**What is expected**: Find each line containing the string "picks". Copy it.

**Items listed in a dataset**:
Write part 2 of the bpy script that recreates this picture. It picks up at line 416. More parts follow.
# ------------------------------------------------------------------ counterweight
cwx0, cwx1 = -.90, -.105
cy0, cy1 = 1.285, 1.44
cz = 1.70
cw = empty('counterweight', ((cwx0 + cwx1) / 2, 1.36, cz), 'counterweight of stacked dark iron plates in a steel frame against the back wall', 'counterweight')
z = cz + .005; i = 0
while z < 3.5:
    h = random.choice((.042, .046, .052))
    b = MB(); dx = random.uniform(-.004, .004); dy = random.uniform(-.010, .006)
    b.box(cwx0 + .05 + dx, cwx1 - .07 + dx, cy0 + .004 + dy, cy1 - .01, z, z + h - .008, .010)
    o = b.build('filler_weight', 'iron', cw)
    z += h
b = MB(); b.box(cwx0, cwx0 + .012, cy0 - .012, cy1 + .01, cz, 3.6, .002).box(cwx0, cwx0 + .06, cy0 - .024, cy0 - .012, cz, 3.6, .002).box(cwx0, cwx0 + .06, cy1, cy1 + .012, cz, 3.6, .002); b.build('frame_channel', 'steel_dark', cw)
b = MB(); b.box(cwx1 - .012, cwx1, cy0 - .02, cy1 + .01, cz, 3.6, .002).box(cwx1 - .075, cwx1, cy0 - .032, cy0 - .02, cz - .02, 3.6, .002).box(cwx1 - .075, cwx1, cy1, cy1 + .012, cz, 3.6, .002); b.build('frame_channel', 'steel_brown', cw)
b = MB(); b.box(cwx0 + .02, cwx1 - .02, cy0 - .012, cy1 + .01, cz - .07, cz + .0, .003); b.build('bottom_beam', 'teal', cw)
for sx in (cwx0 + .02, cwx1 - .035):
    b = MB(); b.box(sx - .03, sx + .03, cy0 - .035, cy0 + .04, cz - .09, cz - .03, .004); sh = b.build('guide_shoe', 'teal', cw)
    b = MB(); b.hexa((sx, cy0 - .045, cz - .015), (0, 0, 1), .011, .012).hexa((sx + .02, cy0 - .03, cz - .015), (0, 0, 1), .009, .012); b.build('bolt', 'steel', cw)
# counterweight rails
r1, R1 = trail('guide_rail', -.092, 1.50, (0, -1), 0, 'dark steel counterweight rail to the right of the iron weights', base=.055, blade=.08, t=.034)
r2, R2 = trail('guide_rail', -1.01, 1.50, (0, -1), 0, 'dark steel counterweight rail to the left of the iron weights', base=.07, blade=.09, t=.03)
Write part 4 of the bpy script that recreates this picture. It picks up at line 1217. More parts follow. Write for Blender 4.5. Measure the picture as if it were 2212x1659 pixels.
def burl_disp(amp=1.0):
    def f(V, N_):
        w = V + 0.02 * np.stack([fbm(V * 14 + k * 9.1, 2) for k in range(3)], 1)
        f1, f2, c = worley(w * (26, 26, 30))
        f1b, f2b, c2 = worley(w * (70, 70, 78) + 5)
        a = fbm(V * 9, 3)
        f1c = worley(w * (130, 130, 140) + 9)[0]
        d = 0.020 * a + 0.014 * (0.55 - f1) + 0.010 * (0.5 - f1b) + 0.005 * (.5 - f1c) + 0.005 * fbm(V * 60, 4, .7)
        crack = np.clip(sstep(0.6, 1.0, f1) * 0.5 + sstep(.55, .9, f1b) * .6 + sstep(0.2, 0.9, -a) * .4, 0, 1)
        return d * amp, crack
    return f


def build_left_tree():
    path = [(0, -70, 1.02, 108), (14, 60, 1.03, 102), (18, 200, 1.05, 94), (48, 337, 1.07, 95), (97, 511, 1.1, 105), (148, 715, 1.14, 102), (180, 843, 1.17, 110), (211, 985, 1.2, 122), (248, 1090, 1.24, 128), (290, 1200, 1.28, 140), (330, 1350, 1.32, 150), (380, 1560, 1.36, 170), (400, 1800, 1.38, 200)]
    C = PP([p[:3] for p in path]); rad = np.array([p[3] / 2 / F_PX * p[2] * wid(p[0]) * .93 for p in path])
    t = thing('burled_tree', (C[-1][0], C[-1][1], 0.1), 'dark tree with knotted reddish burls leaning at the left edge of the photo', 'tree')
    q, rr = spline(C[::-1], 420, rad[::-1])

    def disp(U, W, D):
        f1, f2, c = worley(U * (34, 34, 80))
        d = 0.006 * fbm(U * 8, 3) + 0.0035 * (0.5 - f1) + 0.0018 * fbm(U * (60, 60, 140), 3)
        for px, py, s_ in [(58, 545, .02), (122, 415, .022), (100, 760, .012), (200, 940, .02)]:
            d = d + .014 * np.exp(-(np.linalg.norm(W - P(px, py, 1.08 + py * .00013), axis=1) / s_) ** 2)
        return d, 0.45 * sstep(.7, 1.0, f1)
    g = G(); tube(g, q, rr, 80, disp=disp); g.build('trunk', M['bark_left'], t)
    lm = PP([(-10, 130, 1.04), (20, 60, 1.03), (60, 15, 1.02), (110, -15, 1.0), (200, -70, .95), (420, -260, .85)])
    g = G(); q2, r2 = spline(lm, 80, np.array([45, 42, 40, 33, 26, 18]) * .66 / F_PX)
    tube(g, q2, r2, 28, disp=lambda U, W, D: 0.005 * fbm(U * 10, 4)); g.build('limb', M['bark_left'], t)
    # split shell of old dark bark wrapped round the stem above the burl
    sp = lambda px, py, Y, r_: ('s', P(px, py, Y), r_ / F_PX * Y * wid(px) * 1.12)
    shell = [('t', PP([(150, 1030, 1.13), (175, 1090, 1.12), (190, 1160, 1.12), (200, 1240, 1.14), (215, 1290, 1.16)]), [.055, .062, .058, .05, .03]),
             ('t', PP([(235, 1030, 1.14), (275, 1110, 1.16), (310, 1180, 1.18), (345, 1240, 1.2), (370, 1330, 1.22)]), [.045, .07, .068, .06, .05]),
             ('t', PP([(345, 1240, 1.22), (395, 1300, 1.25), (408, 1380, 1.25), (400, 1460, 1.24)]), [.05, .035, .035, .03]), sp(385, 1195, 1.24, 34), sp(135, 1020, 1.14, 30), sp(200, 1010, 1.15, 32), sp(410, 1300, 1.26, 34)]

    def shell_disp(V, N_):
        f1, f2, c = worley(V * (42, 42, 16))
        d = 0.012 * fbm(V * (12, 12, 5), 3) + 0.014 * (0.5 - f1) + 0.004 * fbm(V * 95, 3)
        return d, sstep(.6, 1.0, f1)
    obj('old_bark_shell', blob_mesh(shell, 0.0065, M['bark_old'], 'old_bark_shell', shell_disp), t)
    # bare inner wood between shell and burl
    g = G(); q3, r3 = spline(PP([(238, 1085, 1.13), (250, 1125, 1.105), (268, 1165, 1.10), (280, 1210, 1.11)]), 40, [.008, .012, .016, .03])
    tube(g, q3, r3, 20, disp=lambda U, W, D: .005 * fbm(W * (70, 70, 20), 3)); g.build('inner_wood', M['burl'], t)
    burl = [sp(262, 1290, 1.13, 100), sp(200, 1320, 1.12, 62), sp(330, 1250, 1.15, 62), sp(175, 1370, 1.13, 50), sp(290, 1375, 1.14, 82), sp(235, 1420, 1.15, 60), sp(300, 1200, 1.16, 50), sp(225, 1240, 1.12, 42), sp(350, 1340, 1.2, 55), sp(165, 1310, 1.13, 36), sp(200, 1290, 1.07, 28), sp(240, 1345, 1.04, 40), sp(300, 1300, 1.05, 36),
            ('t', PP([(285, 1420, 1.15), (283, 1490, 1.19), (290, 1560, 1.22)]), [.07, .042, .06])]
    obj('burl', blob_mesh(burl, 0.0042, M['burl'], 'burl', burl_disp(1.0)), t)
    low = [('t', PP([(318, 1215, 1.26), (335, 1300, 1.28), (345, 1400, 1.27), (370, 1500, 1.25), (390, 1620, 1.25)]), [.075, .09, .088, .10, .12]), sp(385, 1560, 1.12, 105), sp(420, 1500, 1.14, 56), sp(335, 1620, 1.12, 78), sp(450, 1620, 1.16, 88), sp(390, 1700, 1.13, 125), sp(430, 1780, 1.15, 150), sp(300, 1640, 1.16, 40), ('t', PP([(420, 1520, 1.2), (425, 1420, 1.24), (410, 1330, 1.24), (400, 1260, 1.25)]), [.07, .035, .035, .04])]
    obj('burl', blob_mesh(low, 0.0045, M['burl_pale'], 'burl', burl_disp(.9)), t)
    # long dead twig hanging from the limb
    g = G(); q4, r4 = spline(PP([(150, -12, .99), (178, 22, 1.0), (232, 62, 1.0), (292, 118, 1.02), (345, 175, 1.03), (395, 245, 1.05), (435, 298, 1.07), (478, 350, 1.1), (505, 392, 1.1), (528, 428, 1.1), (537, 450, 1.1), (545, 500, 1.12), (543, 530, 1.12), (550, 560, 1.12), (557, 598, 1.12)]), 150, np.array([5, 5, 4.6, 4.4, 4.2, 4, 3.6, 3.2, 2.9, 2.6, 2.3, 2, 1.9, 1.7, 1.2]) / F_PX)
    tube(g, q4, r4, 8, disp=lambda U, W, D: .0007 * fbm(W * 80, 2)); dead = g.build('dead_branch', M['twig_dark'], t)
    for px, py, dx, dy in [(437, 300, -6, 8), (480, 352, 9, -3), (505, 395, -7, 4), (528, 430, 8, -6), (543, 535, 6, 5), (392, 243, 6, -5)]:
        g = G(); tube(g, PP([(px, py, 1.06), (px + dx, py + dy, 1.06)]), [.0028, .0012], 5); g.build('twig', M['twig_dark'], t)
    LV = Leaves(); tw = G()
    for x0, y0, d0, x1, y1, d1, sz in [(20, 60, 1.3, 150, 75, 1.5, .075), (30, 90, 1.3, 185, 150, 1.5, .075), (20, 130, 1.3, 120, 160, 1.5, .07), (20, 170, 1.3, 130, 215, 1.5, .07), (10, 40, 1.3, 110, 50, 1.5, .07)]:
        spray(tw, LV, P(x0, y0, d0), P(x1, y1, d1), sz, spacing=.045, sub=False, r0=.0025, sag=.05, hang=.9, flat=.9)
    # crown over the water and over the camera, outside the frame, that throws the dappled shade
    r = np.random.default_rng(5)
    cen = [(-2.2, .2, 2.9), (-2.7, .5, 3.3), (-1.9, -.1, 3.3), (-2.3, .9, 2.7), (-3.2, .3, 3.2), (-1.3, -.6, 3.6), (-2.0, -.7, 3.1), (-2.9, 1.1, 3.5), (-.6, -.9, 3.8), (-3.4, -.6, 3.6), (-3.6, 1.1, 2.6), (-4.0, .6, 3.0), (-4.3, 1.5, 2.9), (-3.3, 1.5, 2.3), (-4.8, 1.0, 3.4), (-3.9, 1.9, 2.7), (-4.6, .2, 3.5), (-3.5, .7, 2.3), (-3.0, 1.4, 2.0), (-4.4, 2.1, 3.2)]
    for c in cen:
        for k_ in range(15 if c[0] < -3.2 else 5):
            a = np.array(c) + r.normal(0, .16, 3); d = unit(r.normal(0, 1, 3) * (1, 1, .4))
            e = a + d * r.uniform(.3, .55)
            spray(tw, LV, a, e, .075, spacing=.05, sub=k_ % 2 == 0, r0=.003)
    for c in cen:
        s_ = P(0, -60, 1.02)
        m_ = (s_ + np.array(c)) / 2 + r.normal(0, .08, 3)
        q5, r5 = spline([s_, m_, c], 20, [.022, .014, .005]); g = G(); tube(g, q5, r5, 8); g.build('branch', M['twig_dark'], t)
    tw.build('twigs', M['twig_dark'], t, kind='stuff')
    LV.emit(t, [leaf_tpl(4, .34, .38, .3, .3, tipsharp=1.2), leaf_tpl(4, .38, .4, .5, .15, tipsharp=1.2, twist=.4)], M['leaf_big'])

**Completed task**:
Write part 2 of the bpy script that recreates this picture. It picks up at line 416. More parts follow.
Write part 4 of the bpy script that recreates this picture. It picks up at line 1217. More parts follow. Write for Blender 4.5. Measure the picture as if it were 2212x1659 pixels.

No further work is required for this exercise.